El 28 de enero de 1939 María Zambrano cruza la frontera francesa, camino del exilio, en compañía de su madre, su hermana y el marido de ésta. Tras unas breves estancias en París y Nueva York se dirige a La Habana, donde reencuentra a Lezama Lima, invitada como profesora de la Universidad y del Instituto de Altos Estudios e Investigaciones Científicas. De La Habana se dirige a México, donde es nombrada profesora de Filosofía en la Universidad San Nicolás de Hidalgo de Morelia, Michoacán. En 1943 y 1944 dicta cursos en el Departamento de Estudios Hispánicos de la Universidad de San Juan de Puerto Rico, así como en la Asociación de Mujeres Graduadas. También da conferencias en la Asamblea de Profesores de Universidad en el exilio, en La Habana. En septiembre de 1946 viaja desde La Habana a París con motivo del fallecimiento de su madre, permaneciendo en esta ciudad, en estos duros años de posguerra, hasta el 1 de enero de 1949. Desde esta fecha se traslada a La Habana, donde vivirá hasta el año 1953, impartiendo conferencias, cursos y clases particulares. En 1953 María Zambrano vuelve a Europa y se instala en Roma, donde vivirá hasta el año 1964, relacionándose con intelectuales italianos, como Elena Croce, Elemire Zolla y Victoria Guerrini y españoles, como Ramón Gaya, Diego de Mesa, Enrique de Rivas, Rafael Alberti y Jorge Guillén. En 1964 se instala en una viaja casa de campo de La Piéce, junto a un bosque del Jura francés, lugar sin duda emparentado con la concepción extraordinaria de su libro Claros del bosque. Con el artículo de J.L. Aranguren “Los sueños de María Zambrano” (Revista de Occidente, feb. 1966) se inicia un lento reconocimiento en España de la importancia de su obra. Todo el año 1973 lo pasa en Roma y de 1974 a 1978 vuelve a residir en La Piéce y escribe Claros del Bosque.
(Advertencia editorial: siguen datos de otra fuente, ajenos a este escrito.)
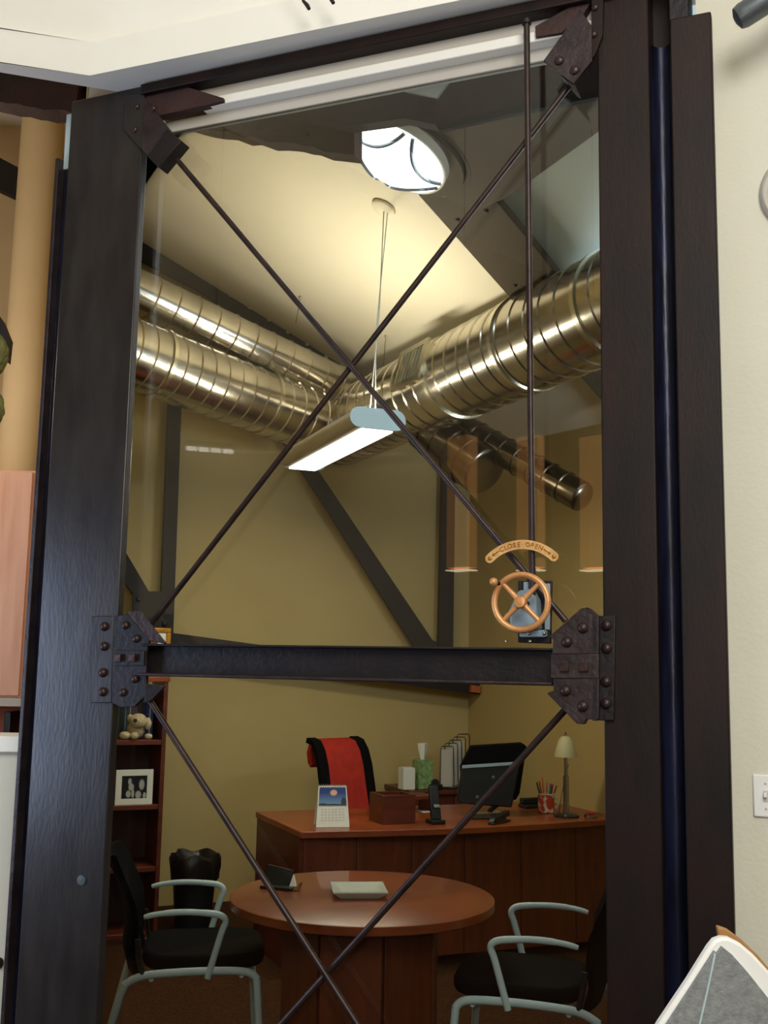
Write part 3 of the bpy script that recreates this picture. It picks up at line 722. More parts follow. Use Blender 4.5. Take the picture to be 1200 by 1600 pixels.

El deterioro de su salud física es constante cuando en 1978 se traslada a Ferney-Voltaire, donde permanece dos años, hasta que en 1980 se traslada a Ginebra. En ese año, a propuesta de la colonia asturiana en Ginebra, es nombrada Hija Adoptiva de Principado de Asturias, lo que constituyó el primer reconocimiento oficial de Zambrano en España. En 1981 se la concede el Premio Príncipe de Asturias de Comunicación y Humanidades y el Ayuntamiento de su pueblo, Vélez-Málaga, la nombra Hija Predilecta. Al año siguiente la Junta de Gobierno de la Universidad de Málaga acuerda el nombramiento de María Zambrano como Doctora Honoris Causa. El 20 de noviembre de 1984, María Zambrano pisa de nuevo suelo español y se instala en Madrid, de donde salió en pocas ocasiones. En esta última etapa la actividad intelectual de María Zambrano es incansable, siendo nombrada Hija Predilecta de Andalucía el 28 de febrero de 1985. En 1987 se constituye en Vélez-Málaga la Fundación que lleva su nombre y en 1988 se le concede el Premio Cervantes.
El 6 de febrero de 1991 María Zambrano fallece en Madrid, siendo enterrada en Vélez-Málaga, su pueblo natal.